A plan to have Cape County Transit Authority vans deliver meals to elderly shut-ins starting July 1 remains on the drawing board, but the executive director of the transit service says state and federal funding restrictions make it unlikely.
"If the Missouri Department of Transportation won't allow us to do it, then we just can't do it," said Jeff Brune, executive director of the Jackson-based transit service.
The Cape Girardeau County Senior Citizens Services Fund Board proposed taking delivery of the meals away from the Cape Girardeau and Jackson senior centers and putting it in the hands of the transit authority.
The board included the proposal in its tax-funding recommendations approved by the county commission in December.
Brune said the transit authority's 10 vans are 80 percent owned by the Federal Transit Administration and MoDOT. The transit authority owns 20 percent of each vehicle.
Under the funding requirements, the transit authority must devote at least 80 percent of its time to transporting people, Brune said.
"I went through the numbers," he said. "We would have been using our vehicles for meals 33 percent of the time, which MoDOT said was unacceptable."

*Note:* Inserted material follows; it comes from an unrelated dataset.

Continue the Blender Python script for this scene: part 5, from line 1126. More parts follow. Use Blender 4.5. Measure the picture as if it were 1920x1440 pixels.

Brune said the local transit service would have to buy a separate fleet of vans if it wanted to deliver meals and still meet funding restrictions. But he said that wouldn't be economical.
"We don't want to spend $150,000 to make $70,000," he said.
Board approval
Even if the transit authority were to agree to provide the service, it won't happen without the approval of the boards of the Cape Girardeau and Jackson senior centers, county officials have said.
Dale Rauh serves on the five-member transit authority board of directors and chairs the seven-member senior citizens board.
Rauh said he's not ready to abandon the idea, which he said has the backing of county commissioners.
"We need to talk it over with both boards to make a final decision on this," Rauh said Friday.
The transit authority board meets Monday at noon at the transit office in Jackson and the senior citizens board may meet later in the week, he said.
The directors of the two centers say they and their boards have received no written proposals, and most of what they know about the plan comes from news stories.
"We are sitting here totally in the dark," said Susan McClanahan, who directs the Cape Girardeau Senior Center.
Debbie Stockton, administrator of the Jackson Senior Center, agreed.
Both McClanahan and Stockton said the plan wouldn't benefit their senior centers, which combined serve nearly 200 homebound residents a day, Monday through Friday.
The centers, they said, still would have to cook the meals and line up volunteers who would ride in the vans and actually take the meals into the homes and apartments.
McClanahan said the delivery of noon meals to shut-ins Monday through Friday provides the elderly with more than food. It also offers an opportunity to check on individuals who are living alone.
Last week, the delivery of food led to the discovery that an elderly woman was living in a house with a broken furnace. "She was freezing to death," McClanahan said.
McClanahan said she contacted a relative of the woman and arranged for the furnace to be repaired.
She worries that such emergency help might disappear if the transit authority were in charge.